Didiet lalu menjelajah ke desa-desa, bertemu perajin tenun dan
mendalami karakter mereka. Tenun Palembang, Makassar, Jepara, dan Bali
diambilnya, diolah menjadi busana siap pakai.
"Saya ingin mengubah mindset orang-orang tentang tenun,
tidak hanya digunakan untuk ke acara formal atau kondangan saja. Tenun
pun dapat dipakai sebagai busana sehari-hari," ujarnya.
Inovasi juga terus dilakukan, salah satunya mendesain gaun
pernikahan dengan material tenun. Ini cara dia memprovokasi orang-orang
berselera "internasional" agar melirik keberadaan tenun, mencoba, dan
lalu menggilai.
"Ini adalah sesuatu yang beda, mengaplikasikan budaya pada momen
pernikahan tidak harus dengan kebaya, kain tenun pun cantik dipadukan
untuk busana pernikahan internasional," lanjutnya.
Benar, tak hanya orang-orang lokal, beberapa mempelai asal Korea,
Hongkong dan Singapura pun terpincut dibuatnya. Gaun pernikahan dari
tenun itu diboyong ke sana.
Walaupun karyanya sudah menyeberang, Didiet tak berhenti puas. Ia
terus melanjutkan perjalanan, menelisik ke daerah-daerah yang belum
dilalui. Ia mencari tenun yang lain. Ia juga membina para perajin di
daerah-daerah agar bisa berjalan bersama, memenuhi selera pasar,
termasuk mengajarkan soal ketepatan waktu.
Ia mengatakan bahwa itu tantangan terbesarnya. Didiet sering panik
kalau perajin telat menyediakan bahan, sementara ia tak ingin
mengecewakan kliennya.
"Bisnis seperti apa yang masih ingin saya capai? Nanti akan
terlihat sendiri standarnya. Saya tahu kapasitas saya sendiri, tapi saya
sedang tunggu kapasitas dari para perajin saya," ujarnya.
Yang jelas, proyek besar Didiet berikutnya adalah mendandani boneka
Barbie dengan tenun. Ia didapuk perusahaan mainan anak itu untuk
merancang busana boneka bertema "Barbie Around The World" dalam rangka ulang tahun ke-55 Barbie.

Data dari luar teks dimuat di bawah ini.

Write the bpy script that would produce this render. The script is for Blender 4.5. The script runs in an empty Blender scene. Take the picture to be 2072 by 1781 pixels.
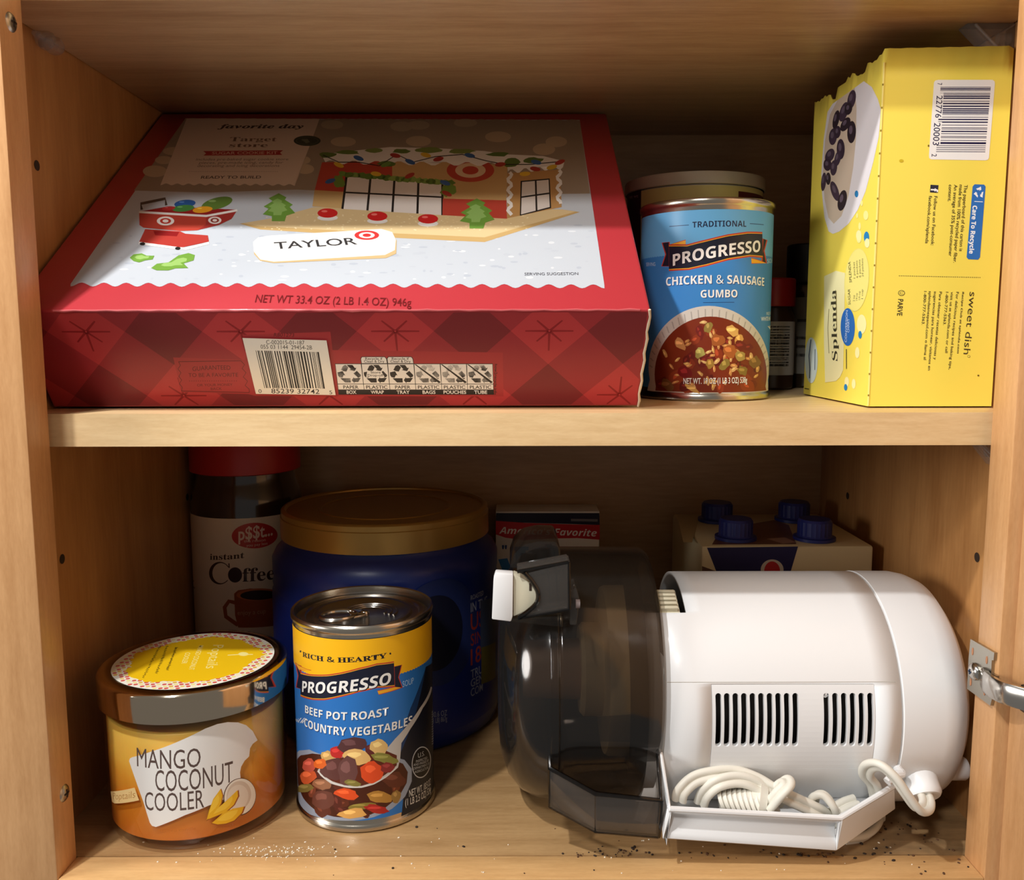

Itu mensejajarkan Didiet dengan desainer internasional lain,
seperti Karl Lagerfeld, Channel, Vera Wang, Christian Louboutin,
Givenchy dan Versace yang sudah lebih dulu mendandani boneka cantik
itu.
Kesempatan itu lagi-lagi menjadi jalan Didiet untuk mengusung budaya Indonesia ke mata dunia.